Abstract
Abstract
This paper presents a case study of improving scale inhibition treatments in the Sharon Ridge Canyon Unit (SRCU), West Texas in response to the increased scaling conditions that has arisen from carbon dioxide (CO2) injection into the oil reservoir.
In anticipation of increased scale deposition, a proactive approach was taken by carrying out a comprehensive field system analysis and scale survey prior to the commencement of CO2 flooding at SRCU. This analysis/survey was intended to assess the new situation and come up with a cost effective scale treatment program. A laboratory evaluation of a number of scale inhibitors was then carried out. Based on our understanding of the problem and the lab evaluation results, a new scale inhibitor and a new chemical treatment program were developed and implemented in the field.
This paper describes the system analysis/scale survey and highlights its importance in understanding the changing situation and the new challenges in scale inhibition arising from CO2 flood. The laboratory evaluation for identifying the most suitable and cost-effective inhibitor is then briefly described. The paper then discusses the new scale inhibition treatment program and scale monitoring program. The field results from implementing the new treatment program are presented and discussed. Owing to the proactive approach and the improved inhibitor and treatment, the field production system and water re-injection system have not been troubled with scale deposition.
Introduction
Carbon dioxide gas flooding of oil reservoirs on its own or by water-alternating-gas (WAG) is a widely use tertiary recovery method in the onshore US oil production1–3. CO2 flooding has mostly been effective in improving oil recovery from high watercut, mature oilfields1–5. However, CO2 flooding may exacerbate the existing production problems and/or create additional production problems6–10. One of such problems is calcium carbonate scale formation7,9,10.

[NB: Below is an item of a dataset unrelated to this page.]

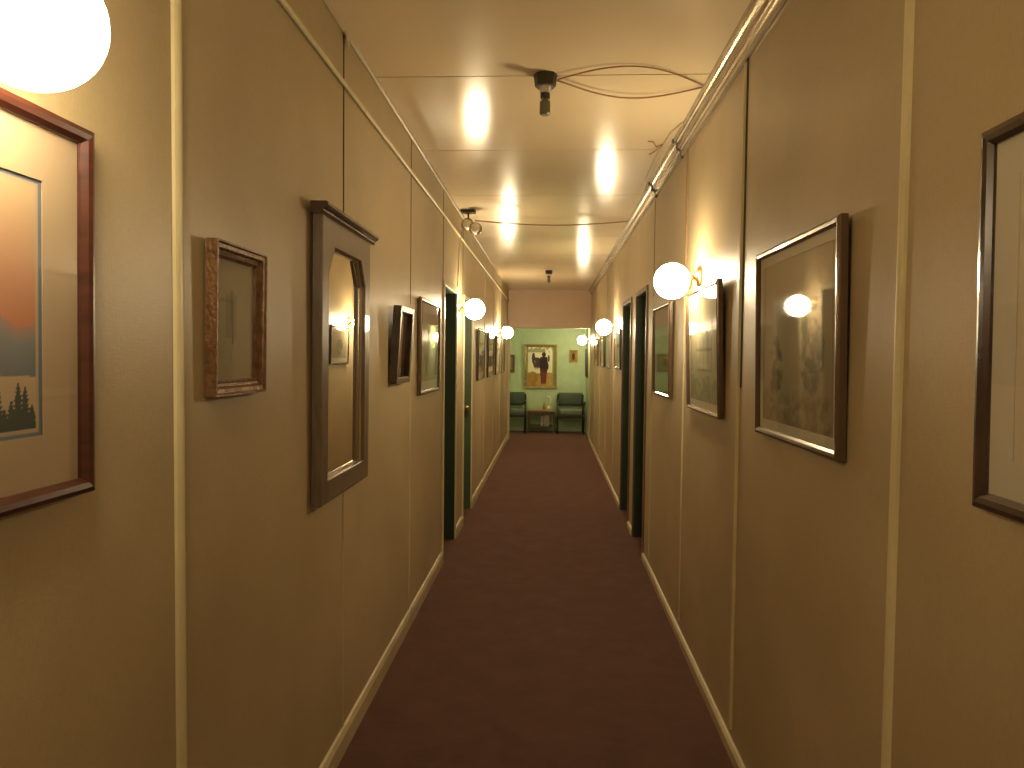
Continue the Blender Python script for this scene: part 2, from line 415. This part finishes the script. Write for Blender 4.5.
PROF = {
 'round': lambda fw, d: [(0, 0), (0, d*.72), (fw*.12, d*.92), (fw*.4, d), (fw*.72, d*.93), (fw, d*.66), (fw, 0)],
 'step': lambda fw, d: [(0, 0), (0, d), (fw*.12, d), (fw*.2, d*.86), (fw*.45, d*.82), (fw*.6, d*.6), (fw*.8, d*.5), (fw*.86, d*.58), (fw, d*.44), (fw, 0)],
 'box': lambda fw, d: [(0, 0), (0, d), (fw*.8, d), (fw, d*.9), (fw, 0)],
}
def picture(side, y, z0, w, h, fmat, fw, d, matm, mw, art, kind='round', lean=1.2, name='framed_picture', inner=None, n=90, off=0, glass=True, rec=None):
    """y = centre along the wall, z0 = bottom"""
    x = (WL+.002+off) if side == 'L' else (WR-.002-off)
    if side == 'F': loc = (y, YF-.002, z0); rz = 0
    else: loc = (x, y, z0); rz = R(90) if side == 'L' else R(-90)
    t = thing(name, loc, rz, R(lean))
    frame_mesh(w, h, PROF[kind](fw, d)).build('frame', fmat, t)
    yb = -(rec if rec is not None else d*.45)
    x0, x1, a, b = -w/2+fw-.002, w/2-fw+.002, fw-.002, h-fw+.002
    if mw:
        ring_mesh(x0, x1, a, b, mw, yb).build('mat_board', matm, t)
        x0 += mw; x1 -= mw; a += mw; b -= mw
        if inner:
            ring_mesh(x0-.001, x1+.001, a-.001, b+.001, inner[1], yb+.001).build('inner_mat', inner[0], t)
            x0 += inner[1]; x1 -= inner[1]; a += inner[1]; b -= inner[1]
    art_mesh('print', x0-.001, x1+.001, a-.001, b+.001, yb+.0025, art, t, n)
    if glass: sheet(-w/2+fw-.001, w/2-fw+.001, fw-.001, h-fw+.001, yb-.004).build('glass', mGlass, t)
    sheet(-w/2+.01, w/2-.01, .01, h-.01, -.001).build('backing', mTableD, t)
    return t

# --- what is printed on each sheet (u right, v up)
def lerp(a, b, t): t = max(0, min(1, t)); return tuple(a[i]*(1-t)+b[i]*t for i in range(3))
def hsh(*k): return (math.sin(sum(v*w for v, w in zip(k, (12.9898, 78.233, 37.7))))*43758.5453) % 1
def vn(x, y, s=0):
    xi, yi = math.floor(x), math.floor(y); fx, fy = x-xi, y-yi; fx = fx*fx*(3-2*fx); fy = fy*fy*(3-2*fy)
    return (hsh(xi, yi, s)*(1-fx)+hsh(xi+1, yi, s)*fx)*(1-fy)+(hsh(xi, yi+1, s)*(1-fx)+hsh(xi+1, yi+1, s)*fx)*fy
def fbm(x, y, s=0): return .5*vn(x, y, s)+.3*vn(2*x, 2*y, s+1)+.2*vn(4*x, 4*y, s+2)
def mountain(u, v):
    e = .012
    if u < e or u > 1-e or v < e*1.3 or v > 1-e*1.3: return (.16, .20, .24)
    if u < 2*e or u > 1-2*e or v < 2.6*e or v > 1-2.6*e: return (.46, .36, .24)
    c = lerp((.50, .22, .13), (.52, .38, .23), (v-.42)/.5)
    ridge = .31+.16*vn(u*6.5, 0, 3)+.05*vn(u*21, 1, 4)+.10*max(0, u-.45)
    if v < ridge: c = lerp(c, lerp((.16, .19, .20), (.24, .25, .25), (v-.22)/.2+.4*(fbm(u*9, v*9)-.5)), .45+(ridge-v)*9)
    if v < .235+.01*vn(u*4, 2, 5): c = (.50, .38, .25)
    for k in range(17):                     # dark firs in the foreground
        cx = .62+.026*k if k < 14 else .1+.12*(k-14); hgt = .07+.15*hsh(k, 3)*(1 if k > 3 else .5)
        base = .035; t = (v-base)/hgt
        if 0 < t < 1 and abs(u-cx) < (.027*(1-t)+.004)*(.6+.6*((v*60+k) % 1)): return (.075, .095, .075)
    if v < .035+.05*u*vn(u*9, 4, 6): return (.09, .11, .085)
    return c
def sepia_trees(u, v):
    c = lerp((.36, .30, .19), (.50, .43, .29), v+.3*(fbm(u*4, v*4, 2)-.5))
    if .03 < u < .035 or .965 < u < .97 or .03 < v < .037: return (.3, .24, .15)
    d = ((u-.72)/.16)**2+((v-.45)/.26)**2
    if d < 1: c = lerp(c, (.13, .13, .09), (fbm(u*16, v*16, 9)-.30-.2*d)*4)
    d = ((u-.22)/.11)**2+((v-.34)/.22)**2
    if d < 1: c = lerp(c, (.15, .13, .085), (fbm(u*16, v*16, 7)-.30-.2*d)*4)
    if v < .22: c = lerp(c, (.24, .20, .13), (fbm(u*22, v*22, 4)-.35)*3*min(1, (.22-v)*14))
    return c
def green_drawing(u, v):
    c = lerp((.30, .31, .19), (.48, .45, .29), v)
    if .22 < u < .8 and .3 < v < .62:
        if abs((u*7) % 1-.5) < .06 or abs((v*5) % 1-.5) < .05: return (.17, .17, .11)
        return (.42, .39, .25)
    if v < .26 and fbm(u*12, v*12, 3) > .5: return (.2, .24, .14)
    return c
def green_bands(u, v):
    f_ = fbm(u*3, v*12, 6)
    if v > .68: return lerp((.46, .42, .29), (.40, .39, .27), f_)
    if v > .48: return lerp((.23, .27, .17), (.32, .34, .22), f_)
    return lerp((.15, .20, .11), (.28, .31, .18), f_)
def misty_tree(u, v):
    c = lerp((.32, .31, .22), (.46, .42, .30), v)
    d = ((u-.28)/.16)**2+((v-.35)/.26)**2
    if d < 1: c = lerp(c, (.12, .14, .10), (fbm(u*9, v*9, 5)-.25-.2*d)*4)
    return c
def pale_figure(u, v):
    c = (.42, .38, .27)
    if abs(u-.42) < .14 and .35 < v < .72: c = (.34, .31, .23)
    if abs(u-.45+.1*(v-.5)) < .03 and .3 < v < .75: c = (.24, .22, .17)
    return lerp(c, (.5, .45, .33), .3*fbm(u*6, v*6, 2))
def dark_art(u, v):
    if abs(u-.30-.10*v) < .085 and .08 < v < .93: return (.36, .31, .23)
    return lerp((.055, .02, .012), (.11, .045, .03), fbm(u*5, v*7, 4))
def brown_art(u, v): return lerp((.07, .06, .04), (.15, .12, .07), fbm(u*6, v*6, 1))
def soft_art(k):
    def fn(u, v):
        c = lerp((.36, .32, .20), (.46, .40, .28), v)
        if ((u-.5)/.22)**2+((v-.45)/.32)**2 < 1 and fbm(u*8, v*8, k) > .4: return (.22-.02*(k % 3), .20, .13)
        return c
    return fn
def figure_art(u, v):
    """dark robed figure with dark purple foliage against a pale sky, amber field"""
    c = lerp((.80, .74, .45), (.93, .90, .72), v)
    if v < .30+.06*fbm(u*4, 0, 3): c = lerp((.40, .22, .07), (.60, .42, .13), fbm(u*7, v*9, 6))
    d = ((u-.22)/.2)**2+((v-.2)/.16)**2
    if d < 1: c = lerp((.34, .20, .05), (.55, .33, .09), fbm(u*12, v*12, 2))
    if v > .86 and fbm(u*8, v*8, 3) > .47: c = (.45, .45, .25)
    if u < .05 or u > .93: c = (.32, .36, .2)
    for cx, cy, rx, ry in ((.38, .58, .17, .15), (.25, .70, .06, .15), (.74, .50, .10, .09), (.52, .55, .13, .10), (.80, .70, .035, .10)):
        q = ((u-cx)/rx)**2+((v-cy)/ry)**2
        if q < 1 and fbm(u*10, v*10, 8) > .22+.25*q: c = lerp((.06, .045, .05), (.15, .11, .10), fbm(u*15, v*15, 1))
    if ((u-.62)/.075)**2+((v-.80)/.065)**2 < 1: c = (.055, .035, .03)
    if .05 < v < .74 and abs(u-.62) < .17-.12*abs(v-.55)**.6:
        c = lerp((.20, .065, .04), (.06, .04, .045), (v-.25)/.2)
    return c
def amber_art(u, v):
    return (.12, .06, .02) if ((u-.5)/.25)**2+((v-.5)/.35)**2 < 1 else (.40, .27, .09)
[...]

The Sharon Ridge Canyon Unit (SRCU), is located 18 miles southwest of Snyder, West Texas. Production is from a depth of 6500 ft in the Pennsylvanian Canyon limestone. This field unit has been in production since 1955. ExxonMobil (formerly Exxon Company, USA) took over operation of the unit from the original operator in 1988. By 1998, the average watercut had risen to 97% and the oil production had declined to 900 bbls/D. In order to increase oil recovery from this mature reservoir, a CO2 injection project was initiated, which resulted in the commencement of CO2 WAG injection in early 1999. The first breakthrough of CO2 in the producing wells was detected in one well within days and in the other wells after two to three months. Currently, the field is producing 2800 bbls/D oil, representing a significant production increase from the pre-CO2 production level. As expected, all of the CO2 breakthrough has occurred in the wells within the Tank Battery 5 (TB5) production area. The CO2 content in the produced gas from CO2 impacted wells at Battery 5 is 72% on average.
Prior to CO2 injection, SRCU had a moderate calcium carbonate (calcite) scaling problem in the surface production and injection systems, which was adequately controlled with a simple chemical inhibition program. With the commencement of CO2 injection in early 1999, calcium carbonate scaling potential has risen considerably, due to a two fold increase in bicarbonate concentration in the produced water. The increased calcium carbonate scaling tendency, if uncontrolled, would have an adverse impact on the surface production system and the produced water re-injection system.